Who Wants To Be A Mythomaniac?

Who Wants To Be A Mythomaniac?

Mythomaniac A compulsion to embroider the truth, engage in exaggeration, or tell lies.kowtow-1749358_1920

Who wants to be a mythomaniac? Err, no one I would imagine. Yet having watched the first part of the series on Netflix, I totally understood the ‘breakdown’ the central character experienced. And I hate to say it but there are far too many women out there with similar ‘To-Do Lists’ forcing them to be all things to all people.

If you haven’t seen the series (and I almost bypassed it as I tend not to enjoy dubbed programmes) the opening scenes, written here as a to-do list, go something like this:

  1. Morning starts with one kid in the marital bed when the clock alarm goes off – mum switches it off & gets up
  2. Mum wakes up all the kids
  3. Mum collects dirty plates etc from their rooms
  4. Mum preps breakfast for everyone (not all the same)
  5. Mum ensures all kids have what they need for their day (kids range in age, junior school to college age)
  6. Small interaction with her husband who is preoccupied with his own day
  7. Mum confirms her Drs App
  8. Annoyed daughter who can’t find her jacket & expects her mum to know where it is
  9. Mum gets to the Dr and is told the lumps they tested are not anything to worry about, probably brought on by Warning from the body to do less!
  10. Mum nearly crashes her car as over tired
  11. Mum gets to work and paints on a smile (her mask)
  12. Mum gets a telling off from her boss for doing her job badly or not up to the boss’s standards (bit of a bully character)
  13. Mum babysits for a friend
  14. Mum does the housework whilst the baby is resting
  15. Mum’s ungrateful teenage daughter gives her attitude (demanding & rude)
  16. Mum prepares food for her husband’s group meeting at home which no one appreciates, and she ends up throwing in the bin

And on and on it goes until she finally gets a moment with her husband and tells him, out of desperation for some attention & respite, about her Dr’s app, stating the lumps are an issue and she is not well. That she even feels compelled to lie in order to be ‘seen’ is awful. And of course, lying is not a way forward.

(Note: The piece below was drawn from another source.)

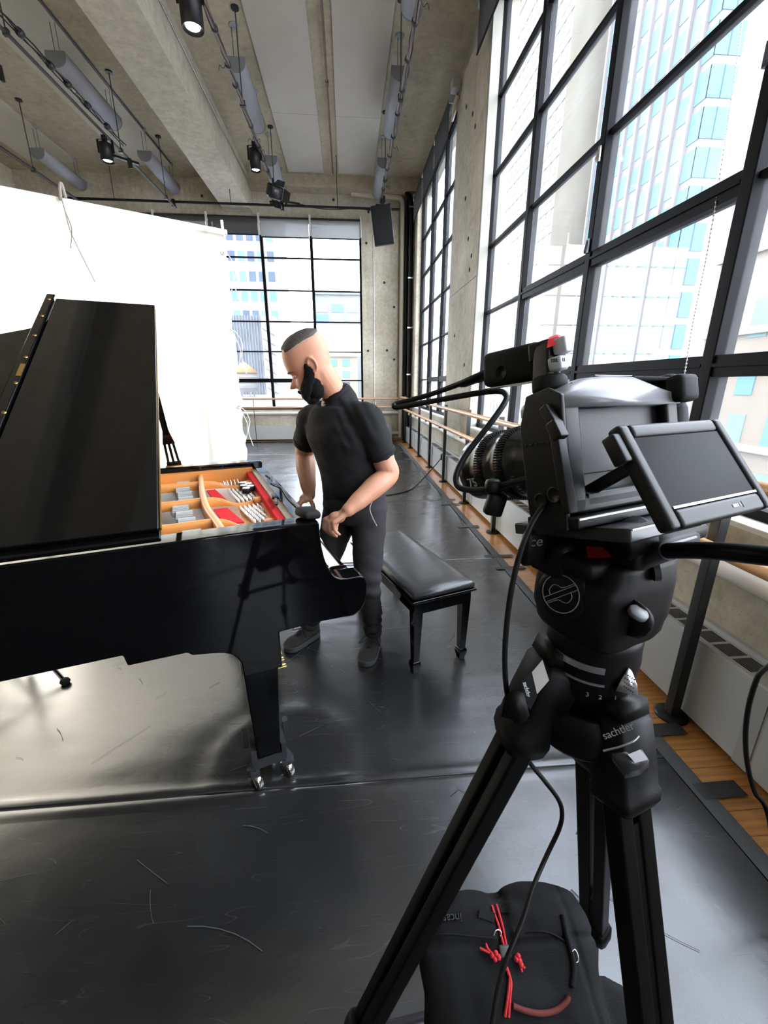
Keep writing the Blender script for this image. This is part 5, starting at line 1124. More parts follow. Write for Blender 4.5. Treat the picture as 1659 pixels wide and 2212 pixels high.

The real problem is the embedded behaviours & habits that have encouraged her to over-commit, over-schedule and over-work herself into a state of exhaustion and stress whilst pretending all is well because, as a woman, that is what she should do and be able to manage (every other woman does, right?). Appreciation is minimal and expectation is the ruler of the day. 

We have come to a moment in time when we need to stop this ‘Superwoman’ behaviour (we are superwomen without doing a million things to kill ourselves) and:

  1. Increase our Awareness: Become fully aware of the thoughts, behaviours & habits that hinder us by having frank and open conversations about the guilt we feel when we think about putting self-first and how we have taken on an out of date perspective in order to fit in with what society has trained us to think, believe & do.
  1. Begin to Align: Begin to align what you do with who we are at the centre of us; our core values. We must reveal who we are, firstly to ourselves and then to others. We all have a set of core values we operate from. What we must get to though are our values, not the ones instilled by others or the ones we use to meet other’s expectations.
  1. Take Relevant Action: Firmly place our self-care on our to-do lists ‘guilt-free’ so that we can operate from a place of energy & good health. It’s about making self-love appointments with self. It’s about realising nothing changes until we do things differently and that there are benefits for all concerned when we do so.

This is as much about self-love as much as it is self-care and it is a MUST, not a nice to do.

Ask Yourself:

How am I operating day to day?

Am I aware of how I prioritise my to-do list?

Do I even make room for me on my to do list?